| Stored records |

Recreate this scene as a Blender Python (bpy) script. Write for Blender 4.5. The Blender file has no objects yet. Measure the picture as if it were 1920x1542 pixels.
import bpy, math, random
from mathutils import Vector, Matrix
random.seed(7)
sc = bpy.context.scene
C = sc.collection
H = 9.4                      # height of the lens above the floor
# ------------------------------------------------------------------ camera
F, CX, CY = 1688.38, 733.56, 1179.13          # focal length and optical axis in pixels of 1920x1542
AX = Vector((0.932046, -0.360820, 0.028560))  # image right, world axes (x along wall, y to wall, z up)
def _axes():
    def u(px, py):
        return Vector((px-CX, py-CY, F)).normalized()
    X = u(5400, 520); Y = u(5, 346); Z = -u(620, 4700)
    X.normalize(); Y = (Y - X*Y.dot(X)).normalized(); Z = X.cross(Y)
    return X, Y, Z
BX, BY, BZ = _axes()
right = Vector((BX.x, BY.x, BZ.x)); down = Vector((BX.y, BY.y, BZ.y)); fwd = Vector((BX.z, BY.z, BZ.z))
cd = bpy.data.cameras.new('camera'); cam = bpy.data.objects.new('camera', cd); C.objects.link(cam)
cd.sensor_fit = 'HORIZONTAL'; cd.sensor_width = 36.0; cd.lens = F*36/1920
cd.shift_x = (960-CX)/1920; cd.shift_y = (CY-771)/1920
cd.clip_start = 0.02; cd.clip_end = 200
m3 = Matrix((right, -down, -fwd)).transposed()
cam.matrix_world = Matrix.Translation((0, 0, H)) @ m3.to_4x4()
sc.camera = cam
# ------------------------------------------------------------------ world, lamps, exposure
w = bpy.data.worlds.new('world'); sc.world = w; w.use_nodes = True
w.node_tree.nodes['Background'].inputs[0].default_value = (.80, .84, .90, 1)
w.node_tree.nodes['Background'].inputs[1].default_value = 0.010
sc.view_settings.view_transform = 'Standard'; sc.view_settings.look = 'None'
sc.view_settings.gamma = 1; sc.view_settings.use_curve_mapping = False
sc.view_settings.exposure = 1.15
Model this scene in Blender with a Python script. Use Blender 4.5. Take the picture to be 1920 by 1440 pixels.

| TASK PROMPT |
Write out every line from the records above, word for word.

| RESULT OF THIS EXERCISE |
Recreate this scene as a Blender Python (bpy) script. Write for Blender 4.5. The Blender file has no objects yet. Measure the picture as if it were 1920x1542 pixels.
import bpy, math, random
from mathutils import Vector, Matrix
random.seed(7)
sc = bpy.context.scene
C = sc.collection
H = 9.4                      # height of the lens above the floor
# ------------------------------------------------------------------ camera
F, CX, CY = 1688.38, 733.56, 1179.13          # focal length and optical axis in pixels of 1920x1542
AX = Vector((0.932046, -0.360820, 0.028560))  # image right, world axes (x along wall, y to wall, z up)
def _axes():
    def u(px, py):
        return Vector((px-CX, py-CY, F)).normalized()
    X = u(5400, 520); Y = u(5, 346); Z = -u(620, 4700)
    X.normalize(); Y = (Y - X*Y.dot(X)).normalized(); Z = X.cross(Y)
    return X, Y, Z
BX, BY, BZ = _axes()
right = Vector((BX.x, BY.x, BZ.x)); down = Vector((BX.y, BY.y, BZ.y)); fwd = Vector((BX.z, BY.z, BZ.z))
cd = bpy.data.cameras.new('camera'); cam = bpy.data.objects.new('camera', cd); C.objects.link(cam)
cd.sensor_fit = 'HORIZONTAL'; cd.sensor_width = 36.0; cd.lens = F*36/1920
cd.shift_x = (960-CX)/1920; cd.shift_y = (CY-771)/1920
cd.clip_start = 0.02; cd.clip_end = 200
m3 = Matrix((right, -down, -fwd)).transposed()
cam.matrix_world = Matrix.Translation((0, 0, H)) @ m3.to_4x4()
sc.camera = cam
# ------------------------------------------------------------------ world, lamps, exposure
w = bpy.data.worlds.new('world'); sc.world = w; w.use_nodes = True
w.node_tree.nodes['Background'].inputs[0].default_value = (.80, .84, .90, 1)
w.node_tree.nodes['Background'].inputs[1].default_value = 0.010
sc.view_settings.view_transform = 'Standard'; sc.view_settings.look = 'None'
sc.view_settings.gamma = 1; sc.view_settings.use_curve_mapping = False
sc.view_settings.exposure = 1.15
Model this scene in Blender with a Python script. Use Blender 4.5. Take the picture to be 1920 by 1440 pixels.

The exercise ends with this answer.